### WHAT THE TASK ASKS
Print all of the data exactly.

··· PROVIDED MATERIAL

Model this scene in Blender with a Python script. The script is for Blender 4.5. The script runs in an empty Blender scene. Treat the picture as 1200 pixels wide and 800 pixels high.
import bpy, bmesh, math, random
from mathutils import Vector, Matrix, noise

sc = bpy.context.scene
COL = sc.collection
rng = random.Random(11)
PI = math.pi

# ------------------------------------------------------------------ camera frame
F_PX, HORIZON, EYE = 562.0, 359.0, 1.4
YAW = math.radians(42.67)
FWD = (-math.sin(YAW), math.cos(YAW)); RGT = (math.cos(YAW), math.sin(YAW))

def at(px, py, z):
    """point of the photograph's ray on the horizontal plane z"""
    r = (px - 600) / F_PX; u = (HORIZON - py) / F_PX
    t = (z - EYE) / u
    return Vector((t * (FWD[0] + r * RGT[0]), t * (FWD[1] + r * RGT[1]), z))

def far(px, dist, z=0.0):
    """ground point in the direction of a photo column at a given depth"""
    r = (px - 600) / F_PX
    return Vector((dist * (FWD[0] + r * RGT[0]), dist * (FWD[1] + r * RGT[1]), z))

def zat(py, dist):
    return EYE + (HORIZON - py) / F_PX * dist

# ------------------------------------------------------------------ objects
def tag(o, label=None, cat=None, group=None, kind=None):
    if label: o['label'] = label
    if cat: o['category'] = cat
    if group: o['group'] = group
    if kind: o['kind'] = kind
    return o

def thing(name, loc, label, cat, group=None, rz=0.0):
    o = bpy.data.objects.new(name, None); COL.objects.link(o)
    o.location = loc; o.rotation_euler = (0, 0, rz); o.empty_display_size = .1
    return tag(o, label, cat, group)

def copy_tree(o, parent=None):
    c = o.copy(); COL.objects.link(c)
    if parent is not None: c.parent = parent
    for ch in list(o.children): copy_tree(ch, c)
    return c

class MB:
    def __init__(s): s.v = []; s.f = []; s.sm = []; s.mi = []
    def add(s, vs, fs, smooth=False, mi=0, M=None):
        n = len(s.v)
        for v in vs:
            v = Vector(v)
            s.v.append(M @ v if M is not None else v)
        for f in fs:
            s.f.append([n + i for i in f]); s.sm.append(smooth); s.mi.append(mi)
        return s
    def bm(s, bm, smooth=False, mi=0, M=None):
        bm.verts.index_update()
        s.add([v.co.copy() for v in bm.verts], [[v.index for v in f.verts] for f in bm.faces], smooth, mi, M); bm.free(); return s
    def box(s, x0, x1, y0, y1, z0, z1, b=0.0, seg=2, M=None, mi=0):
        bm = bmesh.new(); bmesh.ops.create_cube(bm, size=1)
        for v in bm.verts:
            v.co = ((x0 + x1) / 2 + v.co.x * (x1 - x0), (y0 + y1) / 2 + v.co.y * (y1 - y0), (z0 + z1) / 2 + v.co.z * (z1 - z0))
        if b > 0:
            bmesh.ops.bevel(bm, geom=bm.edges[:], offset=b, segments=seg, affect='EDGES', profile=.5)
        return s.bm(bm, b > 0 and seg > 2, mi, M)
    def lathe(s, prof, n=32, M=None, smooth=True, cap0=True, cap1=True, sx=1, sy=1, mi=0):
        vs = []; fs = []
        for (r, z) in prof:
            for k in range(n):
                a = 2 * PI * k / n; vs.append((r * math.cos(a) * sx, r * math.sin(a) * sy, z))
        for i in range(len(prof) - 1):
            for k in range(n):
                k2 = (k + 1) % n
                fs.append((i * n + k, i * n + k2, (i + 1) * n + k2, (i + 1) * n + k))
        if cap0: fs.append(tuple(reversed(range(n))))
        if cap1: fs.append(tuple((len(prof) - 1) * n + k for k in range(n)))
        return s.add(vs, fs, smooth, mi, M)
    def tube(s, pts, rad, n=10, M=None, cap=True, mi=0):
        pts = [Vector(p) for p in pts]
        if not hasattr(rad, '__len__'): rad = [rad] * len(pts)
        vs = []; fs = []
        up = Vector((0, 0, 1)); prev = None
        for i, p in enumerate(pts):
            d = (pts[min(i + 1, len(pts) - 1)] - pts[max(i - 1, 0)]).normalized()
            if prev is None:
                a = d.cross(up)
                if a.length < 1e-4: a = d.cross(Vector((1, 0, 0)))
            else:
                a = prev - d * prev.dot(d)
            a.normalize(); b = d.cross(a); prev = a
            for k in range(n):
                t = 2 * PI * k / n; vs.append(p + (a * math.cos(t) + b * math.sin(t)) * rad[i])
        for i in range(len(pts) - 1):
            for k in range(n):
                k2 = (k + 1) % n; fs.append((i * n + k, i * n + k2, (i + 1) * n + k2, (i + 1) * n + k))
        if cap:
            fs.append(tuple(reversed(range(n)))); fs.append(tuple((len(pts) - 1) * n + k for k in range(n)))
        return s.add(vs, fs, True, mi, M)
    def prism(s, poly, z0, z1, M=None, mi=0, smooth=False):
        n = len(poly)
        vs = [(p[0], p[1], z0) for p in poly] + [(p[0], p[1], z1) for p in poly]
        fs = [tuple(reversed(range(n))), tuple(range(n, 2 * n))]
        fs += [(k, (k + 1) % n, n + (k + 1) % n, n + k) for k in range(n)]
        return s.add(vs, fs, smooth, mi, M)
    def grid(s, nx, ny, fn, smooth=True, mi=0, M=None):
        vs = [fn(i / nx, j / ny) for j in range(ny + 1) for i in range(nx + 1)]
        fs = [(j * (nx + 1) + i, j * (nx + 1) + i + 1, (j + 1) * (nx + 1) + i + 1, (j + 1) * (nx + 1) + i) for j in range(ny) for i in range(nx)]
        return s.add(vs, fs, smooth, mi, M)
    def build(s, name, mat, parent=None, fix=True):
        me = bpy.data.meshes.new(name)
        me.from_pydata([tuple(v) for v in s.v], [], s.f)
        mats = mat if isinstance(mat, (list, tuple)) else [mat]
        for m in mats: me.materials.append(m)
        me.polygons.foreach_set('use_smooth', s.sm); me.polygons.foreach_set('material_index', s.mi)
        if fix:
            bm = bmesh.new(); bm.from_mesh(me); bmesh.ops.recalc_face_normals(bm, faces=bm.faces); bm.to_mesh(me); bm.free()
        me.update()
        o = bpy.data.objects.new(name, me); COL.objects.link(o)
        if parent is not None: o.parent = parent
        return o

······

### OUTPUT
Model this scene in Blender with a Python script. The script is for Blender 4.5. The script runs in an empty Blender scene. Treat the picture as 1200 pixels wide and 800 pixels high.
import bpy, bmesh, math, random
from mathutils import Vector, Matrix, noise

sc = bpy.context.scene
COL = sc.collection
rng = random.Random(11)
PI = math.pi

# ------------------------------------------------------------------ camera frame
F_PX, HORIZON, EYE = 562.0, 359.0, 1.4
YAW = math.radians(42.67)
FWD = (-math.sin(YAW), math.cos(YAW)); RGT = (math.cos(YAW), math.sin(YAW))

def at(px, py, z):
    """point of the photograph's ray on the horizontal plane z"""
    r = (px - 600) / F_PX; u = (HORIZON - py) / F_PX
    t = (z - EYE) / u
    return Vector((t * (FWD[0] + r * RGT[0]), t * (FWD[1] + r * RGT[1]), z))

def far(px, dist, z=0.0):
    """ground point in the direction of a photo column at a given depth"""
    r = (px - 600) / F_PX
    return Vector((dist * (FWD[0] + r * RGT[0]), dist * (FWD[1] + r * RGT[1]), z))

def zat(py, dist):
    return EYE + (HORIZON - py) / F_PX * dist

# ------------------------------------------------------------------ objects
def tag(o, label=None, cat=None, group=None, kind=None):
    if label: o['label'] = label
    if cat: o['category'] = cat
    if group: o['group'] = group
    if kind: o['kind'] = kind
    return o

def thing(name, loc, label, cat, group=None, rz=0.0):
    o = bpy.data.objects.new(name, None); COL.objects.link(o)
    o.location = loc; o.rotation_euler = (0, 0, rz); o.empty_display_size = .1
    return tag(o, label, cat, group)

def copy_tree(o, parent=None):
    c = o.copy(); COL.objects.link(c)
    if parent is not None: c.parent = parent
    for ch in list(o.children): copy_tree(ch, c)
    return c

class MB:
    def __init__(s): s.v = []; s.f = []; s.sm = []; s.mi = []
    def add(s, vs, fs, smooth=False, mi=0, M=None):
        n = len(s.v)
        for v in vs:
            v = Vector(v)
            s.v.append(M @ v if M is not None else v)
        for f in fs:
            s.f.append([n + i for i in f]); s.sm.append(smooth); s.mi.append(mi)
        return s
    def bm(s, bm, smooth=False, mi=0, M=None):
        bm.verts.index_update()
        s.add([v.co.copy() for v in bm.verts], [[v.index for v in f.verts] for f in bm.faces], smooth, mi, M); bm.free(); return s
    def box(s, x0, x1, y0, y1, z0, z1, b=0.0, seg=2, M=None, mi=0):
        bm = bmesh.new(); bmesh.ops.create_cube(bm, size=1)
        for v in bm.verts:
            v.co = ((x0 + x1) / 2 + v.co.x * (x1 - x0), (y0 + y1) / 2 + v.co.y * (y1 - y0), (z0 + z1) / 2 + v.co.z * (z1 - z0))
        if b > 0:
            bmesh.ops.bevel(bm, geom=bm.edges[:], offset=b, segments=seg, affect='EDGES', profile=.5)
        return s.bm(bm, b > 0 and seg > 2, mi, M)
    def lathe(s, prof, n=32, M=None, smooth=True, cap0=True, cap1=True, sx=1, sy=1, mi=0):
        vs = []; fs = []
        for (r, z) in prof:
            for k in range(n):
                a = 2 * PI * k / n; vs.append((r * math.cos(a) * sx, r * math.sin(a) * sy, z))
        for i in range(len(prof) - 1):
            for k in range(n):
                k2 = (k + 1) % n
                fs.append((i * n + k, i * n + k2, (i + 1) * n + k2, (i + 1) * n + k))
        if cap0: fs.append(tuple(reversed(range(n))))
        if cap1: fs.append(tuple((len(prof) - 1) * n + k for k in range(n)))
        return s.add(vs, fs, smooth, mi, M)
    def tube(s, pts, rad, n=10, M=None, cap=True, mi=0):
        pts = [Vector(p) for p in pts]
        if not hasattr(rad, '__len__'): rad = [rad] * len(pts)
        vs = []; fs = []
        up = Vector((0, 0, 1)); prev = None
        for i, p in enumerate(pts):
            d = (pts[min(i + 1, len(pts) - 1)] - pts[max(i - 1, 0)]).normalized()
            if prev is None:
                a = d.cross(up)
                if a.length < 1e-4: a = d.cross(Vector((1, 0, 0)))
            else:
                a = prev - d * prev.dot(d)
            a.normalize(); b = d.cross(a); prev = a
            for k in range(n):
                t = 2 * PI * k / n; vs.append(p + (a * math.cos(t) + b * math.sin(t)) * rad[i])
        for i in range(len(pts) - 1):
            for k in range(n):
                k2 = (k + 1) % n; fs.append((i * n + k, i * n + k2, (i + 1) * n + k2, (i + 1) * n + k))
        if cap:
            fs.append(tuple(reversed(range(n)))); fs.append(tuple((len(pts) - 1) * n + k for k in range(n)))
        return s.add(vs, fs, True, mi, M)
    def prism(s, poly, z0, z1, M=None, mi=0, smooth=False):
        n = len(poly)
        vs = [(p[0], p[1], z0) for p in poly] + [(p[0], p[1], z1) for p in poly]
        fs = [tuple(reversed(range(n))), tuple(range(n, 2 * n))]
        fs += [(k, (k + 1) % n, n + (k + 1) % n, n + k) for k in range(n)]
        return s.add(vs, fs, smooth, mi, M)
    def grid(s, nx, ny, fn, smooth=True, mi=0, M=None):
        vs = [fn(i / nx, j / ny) for j in range(ny + 1) for i in range(nx + 1)]
        fs = [(j * (nx + 1) + i, j * (nx + 1) + i + 1, (j + 1) * (nx + 1) + i + 1, (j + 1) * (nx + 1) + i) for j in range(ny) for i in range(nx)]
        return s.add(vs, fs, smooth, mi, M)
    def build(s, name, mat, parent=None, fix=True):
        me = bpy.data.meshes.new(name)
        me.from_pydata([tuple(v) for v in s.v], [], s.f)
        mats = mat if isinstance(mat, (list, tuple)) else [mat]
        for m in mats: me.materials.append(m)
        me.polygons.foreach_set('use_smooth', s.sm); me.polygons.foreach_set('material_index', s.mi)
        if fix:
            bm = bmesh.new(); bm.from_mesh(me); bmesh.ops.recalc_face_normals(bm, faces=bm.faces); bm.to_mesh(me); bm.free()
        me.update()
        o = bpy.data.objects.new(name, me); COL.objects.link(o)
        if parent is not None: o.parent = parent
        return o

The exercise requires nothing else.